**YOUR INSTRUCTIONS**:
Copy out exactly the lines from the one holding "Model this scene" through the one holding "HALL_LAMP_STRENGTH = 300.0", ends included; omit images.

**DATASET EXCERPTS**:
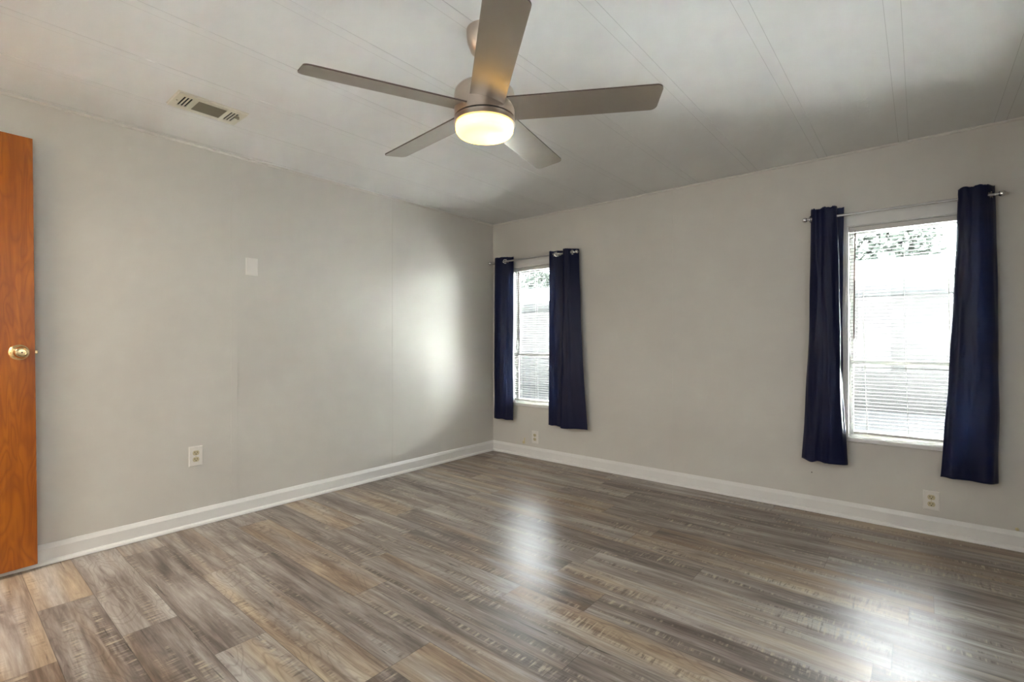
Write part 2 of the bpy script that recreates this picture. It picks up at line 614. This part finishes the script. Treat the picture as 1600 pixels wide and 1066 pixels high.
# ------------------------------------------------------------------ windows
def window(n, x0, x1, label):
    w = empty('window_%d' % n, (x0, 0.0, WZ[0]))
    struct(w, label, 'window')
    X = x1 - x0
    Z = WZ[1] - WZ[0]

    def P(name, bm, mat, parent=w):
        return obj(name, bm, mat, parent)
    # casing around the opening, on the room face of the wall
    bm = bmesh.new()
    box(bm, -0.045, 0.0, -0.010, 0.0, -0.018, Z + 0.085, bevel=0.002)
    box(bm, X, X + 0.045, -0.010, 0.0, -0.018, Z + 0.085, bevel=0.002)
    box(bm, 0.0, X, -0.010, 0.0, Z, Z + 0.085, bevel=0.002)
    P('casing', bm, M['casing'])
    bm = bmesh.new()
    box(bm, 0.0, 0.008, 0.0, 0.055, 0.0, Z)
    box(bm, X - 0.008, X, 0.0, 0.055, 0.0, Z)
    box(bm, 0.008, X - 0.008, 0.0, 0.055, Z - 0.004, Z)
    P('jamb_liner', bm, M['casing'])
    P('sill', B(0.0, X, -0.018, 0.056, -0.018, 0.008, bevel=0.003), M['casing'])
    # frame, sashes and panes
    bm = bmesh.new()
    box(bm, 0.0, 0.014, 0.056, 0.098, 0.0, Z)
    box(bm, X - 0.014, X, 0.056, 0.098, 0.0, Z)
    box(bm, 0.014, X - 0.014, 0.056, 0.098, 0.0, 0.016)
    box(bm, 0.014, X - 0.014, 0.056, 0.098, Z - 0.016, Z)
    P('window_frame', bm, M['vinyl'])
    zm = 0.475
    for nm, a, b, y in (('lower_sash', 0.016, zm + 0.015, 0.062), ('upper_sash', zm - 0.015, Z - 0.016, 0.080)):
        bm = bmesh.new()
        box(bm, 0.014, 0.030, y, y + 0.016, a, b)
        box(bm, X - 0.030, X - 0.014, y, y + 0.016, a, b)
        box(bm, 0.030, X - 0.030, y, y + 0.016, a, a + 0.028)
        box(bm, 0.030, X - 0.030, y, y + 0.016, b - 0.028, b)
        s = P(nm, bm, M['vinyl'])
        obj('pane', B(0.030, X - 0.030, y + 0.006, y + 0.009, a + 0.028, b - 0.028), M['glass'], s)
    return w


window(1, *W1, 'white framed far window near the corner')
window(2, *W2, 'white framed near window at the right')


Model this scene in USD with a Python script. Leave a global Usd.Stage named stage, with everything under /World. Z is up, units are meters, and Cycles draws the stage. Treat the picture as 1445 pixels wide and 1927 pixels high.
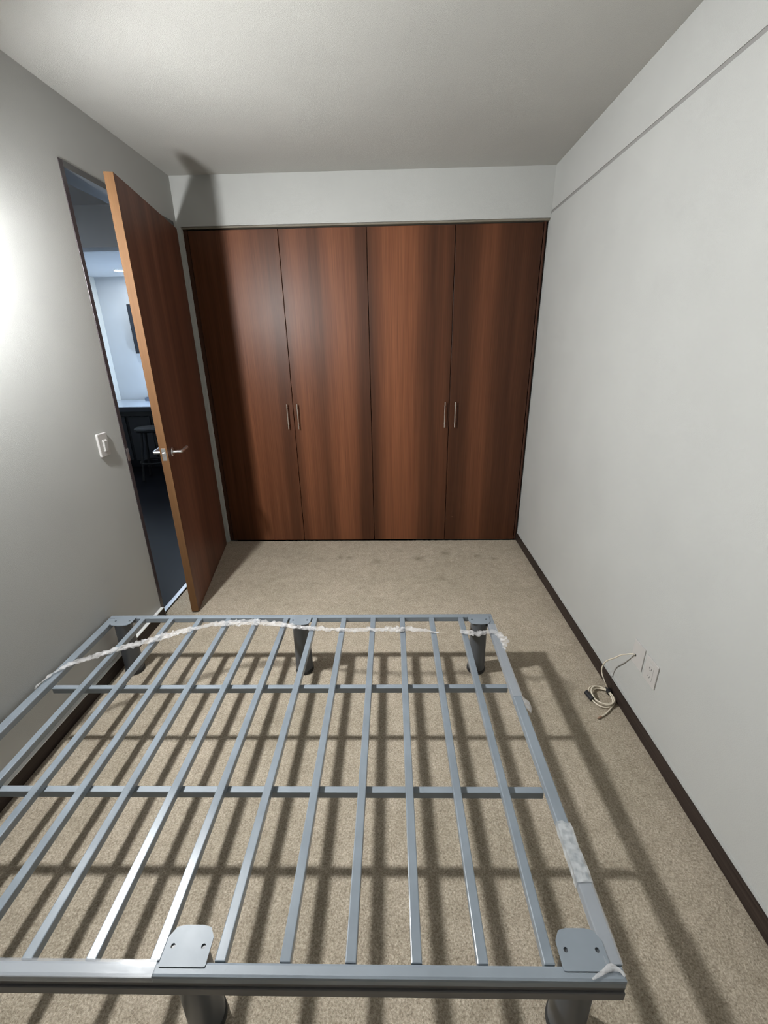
import math, random
import numpy as np
import trimesh
import manifold3d as m3
import meshkit, usdkit
from pxr import Usd, UsdGeom, UsdLux, Gf, Sdf
from trimesh.transformations import rotation_matrix as ROT

random.seed(7); RNG = np.random.default_rng(7)
stage = Usd.Stage.CreateInMemory()
UsdGeom.SetStageUpAxis(stage, 'Z'); UsdGeom.SetStageMetersPerUnit(stage, 1.0)
UsdGeom.Xform.Define(stage, '/World'); UsdGeom.Scope.Define(stage, '/World/Looks')

# ------------------------------------------------------------------ camera, light, exposure
PIC_W, PIC_H = 1445, 1927
F_PX, PITCH, YAW, ROLL = 821.36, 0.3641, -0.0293, -0.0169
CAM = np.array([1.4512, 0.0, 1.55])
EXPOSURE = 0.0
LAMP = np.array([0.095, 1.40, 1.92]); LAMP_R = 0.060; LAMP_STRENGTH = 1960.0; LAMP_COLOR = (0.985, 1.0, 1.0)
HALL_LAMP_STRENGTH = 300.0

def cam_rot():
    cy, sy, cp, sp = math.cos(YAW), math.sin(YAW), math.cos(PITCH), math.sin(PITCH)
    fwd = np.array([sy * cp, cy * cp, -sp]); right = np.array([cy, -sy, 0.0]); up = np.cross(right, fwd)
    cr, sr = math.cos(ROLL), math.sin(ROLL)
    return cr * right + sr * up, -sr * right + cr * up, fwd
R_, U_, F_ = cam_rot()
cam = UsdGeom.Camera.Define(stage, '/World/camera')
cam.CreateHorizontalApertureAttr(36.0); cam.CreateVerticalApertureAttr(36.0 * PIC_H / PIC_W)
cam.CreateFocalLengthAttr(F_PX / PIC_W * 36.0); cam.CreateExposureAttr(EXPOSURE)
cam.CreateClippingRangeAttr(Gf.Vec2f(0.05, 100)); cam.CreateFStopAttr(0.0)
cam.AddTransformOp().Set(Gf.Matrix4d(*R_, 0, *U_, 0, *(-F_), 0, *CAM, 1))

# ------------------------------------------------------------------ helpers
USED = {}
def numbered(parent, name):
    k = (parent, name); n = USED.get(k, 0); USED[k] = n + 1
    return f'{parent}/{name}' + (f'_{n:03d}' if n else '')
def tag(p, label=None, cat=None, group=None, kind=None):
    for k, v in (('label', label), ('category', cat), ('group', group), ('kind', kind)):
        if v: p.SetCustomDataByKey(k, v)
    return p
def ppath(parent): return '/World' if parent is None else str(parent.GetPath())
def obj(name, mesh, mat, parent=None, smooth=False, label=None):
    p = usdkit.mesh(stage, numbered(ppath(parent), name), mesh, M[mat], smooth=smooth).GetPrim()
    if label: tag(p, label)
    return p
def thing(name, label, cat, loc=(0, 0, 0), rotz=0.0, group=None, kind=None, parent=None):
    x = UsdGeom.Xform.Define(stage, numbered(ppath(parent), name))
    x.AddTranslateOp().Set(Gf.Vec3d(*map(float, loc)))
    if rotz: x.AddRotateZOp().Set(math.degrees(rotz))
    return tag(x.GetPrim(), label, cat, group, kind)
def cat(*ms): return trimesh.util.concatenate(list(ms))
def box(x0, x1, y0, y1, z0, z1, b=0.0):
    """A box, its edges chamfered by b."""
    if b <= 0:
        m = trimesh.creation.box((x1 - x0, y1 - y0, z1 - z0)); m.apply_translation(((x0 + x1) / 2, (y0 + y1) / 2, (z0 + z1) / 2)); return m
    pts = []
    for i in (0, 1):
        for j in (0, 1):
            for k in (0, 1):
                c = np.array([(x0, x1)[i], (y0, y1)[j], (z0, z1)[k]]); s = np.array([1 - 2 * i, 1 - 2 * j, 1 - 2 * k]) * b
                for a in range(3):
                    o = s.copy(); o[a] = 0; pts.append(c + o)
                pts.append(c + s * 0.3)
    return trimesh.convex.convex_hull(np.array(pts))
def holes(outer, cuts):
    """Boolean difference of trimesh boxes."""
    def man(t): return m3.Manifold(m3.Mesh(np.asarray(t.vertices, np.float32), np.asarray(t.faces, np.uint32)))
    r = man(outer)
    for c in cuts: r = r - man(c)
    return r
def union(*ts):
    def man(t): return t if hasattr(t, 'to_mesh') else m3.Manifold(m3.Mesh(np.asarray(t.vertices, np.float32), np.asarray(t.faces, np.uint32)))
    r = man(ts[0])
    for t in ts[1:]: r = r + man(t)
    return r
def usd_mesh(m):
    v, f, _ = meshkit.arrays(m); return trimesh.Trimesh(v, f, process=False)
def lathe(profile, sections=40):
    return trimesh.creation.revolve(np.asarray(profile, float), sections=sections)
def cyl(r, z0, z1, n=32, c=0.0):
    if c: return lathe([(0, z0), (r - c, z0), (r, z0 + c), (r, z1 - c), (r - c, z1), (0, z1)], n)
    return lathe([(0, z0), (r, z0), (r, z1), (0, z1)], n)
def spline(pts, n=12):
    from scipy.interpolate import CubicSpline
    p = np.asarray(pts, float); t = np.r_[0, np.cumsum(np.linalg.norm(np.diff(p, axis=0), axis=1) + 1e-9)]
    return CubicSpline(t, p)(np.linspace(0, t[-1], n))
def tube(path, r, sides=10, squash=None, caps=True):
    """A tube along a path; r a number or one per point."""
    p = np.asarray(path, float); n = len(p); rr = np.broadcast_to(np.asarray(r, float), (n,))
    t = np.gradient(p, axis=0); t /= np.linalg.norm(t, axis=1, keepdims=True) + 1e-12
    a = np.zeros_like(p); ref = np.array([0, 0, 1.0]) if abs(t[0, 2]) < .9 else np.array([1.0, 0, 0])
    for i in range(n):
        v = ref - t[i] * (ref @ t[i]); v /= np.linalg.norm(v) + 1e-12; a[i] = v; ref = v
    b = np.cross(t, a); ang = np.arange(sides) * 2 * np.pi / sides
    v = p[:, None] + rr[:, None, None] * (np.cos(ang)[None, :, None] * a[:, None] + np.sin(ang)[None, :, None] * b[:, None])
    i, j = np.meshgrid(np.arange(n - 1), np.arange(sides), indexing='ij')
    q = np.stack([i * sides + j, i * sides + (j + 1) % sides, (i + 1) * sides + (j + 1) % sides, (i + 1) * sides + j], -1).reshape(-1, 4)
    V = v.reshape(-1, 3); Fc = np.vstack([q[:, [0, 1, 2]], q[:, [0, 2, 3]]])
    if caps:
        V = np.vstack([V, p[0], p[-1]]); k = len(V); e = (n - 1) * sides
        Fc = np.vstack([Fc, [[(j + 1) % sides, j, k - 2] for j in range(sides)], [[e + j, e + (j + 1) % sides, k - 1] for j in range(sides)]])
    m = trimesh.Trimesh(V, Fc, process=False); m.fix_normals(); return m

# ------------------------------------------------------------------ materials
M = {}
def mat(name, nodes, links=(), surface='p.BSDF'):
    M[name] = usdkit.material(stage, '/World/Looks/' + name, nodes, links, surface=surface)
def plain(name, col, rough=.5, metal=0., spec=.5, **kw):
    mat(name, {'p': ('principled_bsdf', dict(base_color=col, roughness=rough, metallic=metal, specular_ior_level=spec, **kw))})
def paint(name, col, rough=.85, bump=.25, scale=260., var=.03):
    c = np.array(col)
    mat(name, {'g': ('geometry', {}), 'n': ('noise_texture', {'scale': scale, 'detail': 3.}), 'l': ('noise_texture', {'scale': 2.2, 'detail': 3.}),
               'r': ('rgb_ramp', {'ramp': [(.3, c * (1 - var)), (.7, c * (1 + var))]}),
               'b': ('bump', {'strength': bump, 'distance': .002}), 'p': ('principled_bsdf', {'roughness': rough, 'specular_ior_level': .25})},
        [('g.position', 'n.vector'), ('g.position', 'l.vector'), ('l.fac', 'r.fac'), ('r.color', 'p.base_color'), ('n.fac', 'b.height'), ('b.normal', 'p.normal')])
paint('wall_paint', (.405, .407, .392))
paint('ceiling_paint', (.43, .425, .40), bump=.5, scale=420.)
paint('hall_paint', (.62, .63, .64))
paint('cream_paint', (.74, .72, .66))
paint('groove_paint', (.24, .235, .225))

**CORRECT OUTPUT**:
Model this scene in USD with a Python script. Leave a global Usd.Stage named stage, with everything under /World. Z is up, units are meters, and Cycles draws the stage. Treat the picture as 1445 pixels wide and 1927 pixels high.
import math, random
import numpy as np
import trimesh
import manifold3d as m3
import meshkit, usdkit
from pxr import Usd, UsdGeom, UsdLux, Gf, Sdf
from trimesh.transformations import rotation_matrix as ROT

random.seed(7); RNG = np.random.default_rng(7)
stage = Usd.Stage.CreateInMemory()
UsdGeom.SetStageUpAxis(stage, 'Z'); UsdGeom.SetStageMetersPerUnit(stage, 1.0)
UsdGeom.Xform.Define(stage, '/World'); UsdGeom.Scope.Define(stage, '/World/Looks')

# ------------------------------------------------------------------ camera, light, exposure
PIC_W, PIC_H = 1445, 1927
F_PX, PITCH, YAW, ROLL = 821.36, 0.3641, -0.0293, -0.0169
CAM = np.array([1.4512, 0.0, 1.55])
EXPOSURE = 0.0
LAMP = np.array([0.095, 1.40, 1.92]); LAMP_R = 0.060; LAMP_STRENGTH = 1960.0; LAMP_COLOR = (0.985, 1.0, 1.0)
HALL_LAMP_STRENGTH = 300.0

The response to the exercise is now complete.